Lalu ketika Orde Baru tumbang, terjadi ledakan partai politik. Kurang lebih ada 100 partai baru, dan 10 di antaranya adalah partai Islam. Tahun 98 menjadi momentum, era reformasi politik yang dimanfaatkan oleh umat Islam untuk melahirkan partai-partai bernafaskan Islam.
Partai Islam dalam buku ini yang dimaksud adalah partai berasaskan Islam maupun partai yang memiliki basis pendukung utama umat Islam, seperti Partai Kebangkitan Bangsa (PKB), Partai Bulan Bintang (PBB), Partai Keadilan (PK), Partai Persatuan Pembangunan (PPP), Partai Kebangkitan Umat (PKU), dan Partai Ummat Islam (PUI). Tidak semua partai Islam menjadi pembahasan dalam buku ini.
Buku ini cukup menjadi referensi bagi umat Islam saat itu, untuk memilih partai-partai Islam, melihat visi misi yang diusung oleh masing-masing partai. Sekaligus melihat dinamika politik yang terjadi saat itu, mengapa partai Islam didirikan, sejauh mana umat Islam merasa terpanggil untuk memilih salah satu partai yang sesuai dengan karakter atau ideologinya.
Menariknya lagi, di antara para penulis di buku ini adalah aktor kunci, saksi sejarah, pendiri maupun penggerak dari partai-partai Islam tersebut. Seperti, Gus Dur (PKB), Amien Rais (PAN), Yusril Ihza Mahendra (PBB), Gus Sholah (PKU), Deliar Noer (PUI), Ismail Hasan Matereum (PPP), dan lainnya. Ada sekitar 15 penulis yang aktif dan pernah terlibat dalam partai Islam.
Sementara itu, ada dua tulisan Gus Dur dalam buku ini. Pertama, “A. Wahid Hasyim, NU, dan Islam“. Tulisan tersebut membicarakan sikap Kiai Wahid tentang keberadaan Pancasila sebagai ideologi negara. Dalam bernegara, Pancasila kedudukannya lebih tinggi dibanding dengan agama (syari’at Islam).
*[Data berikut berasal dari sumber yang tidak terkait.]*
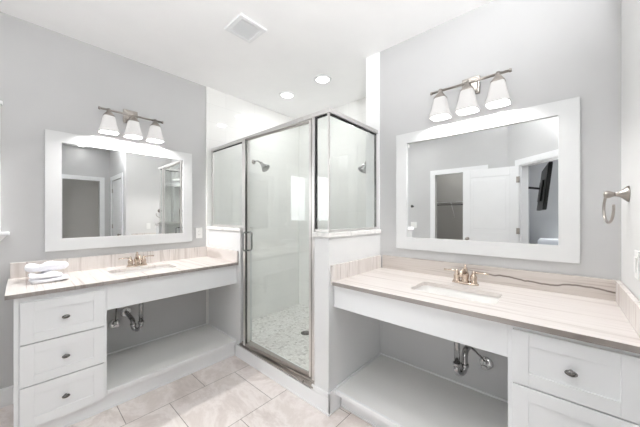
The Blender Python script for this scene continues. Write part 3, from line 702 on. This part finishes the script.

Seiring dengan berjalannya waktu, NU sebagai organisasi Islam terbesar di Indonesia, dalam Muktamar di Banjarmasin (1935) yang memutuskan bahwa Kerajaan Hindia Belanda wajib dipertahankan dan Muktamar Situbondo (1984) yang menerima Pancasila sebagai asas tunggal. Sikap NU itu tak lain dari gagasan para pendahulunya.
Kedua, “Terserah Suara Rakyat“. Tulisan tersebut merupakan tanggapan Gus Dur atas kritik Gus Sholah dari tulisan Gus Dur sebelumnya, tentang pandangan Kiai Wahid atas Pancasila. Tulisan ini menarik, melihat bagaimana kakak adik yang silang pendapat dalam menafsirkan sikap ayahandanya.
Bagi Gus Dur, Kiai Wahid bukanlah sosok yang memaksakan syariat dalam penerapan Undang-Undang, sebagai dasar hukum. Sementara Gus Sholah melihat kalau Kiai Wahid itu mengutamakan syariat Islam sebagai sumber hukum. Lalu Gus Dur mengakhiri, perbedaan pendapat ini bisa dilihat dari hasil pemilu nanti, pendapat mana yang paling banyak dianut oleh rakyat.
Dua tulisan itu yang di kemudian hari menjadi cikal bakal lahirnya buku “KH. A. Wahid Hasyim dalam Pandangan Dua Puteranya“.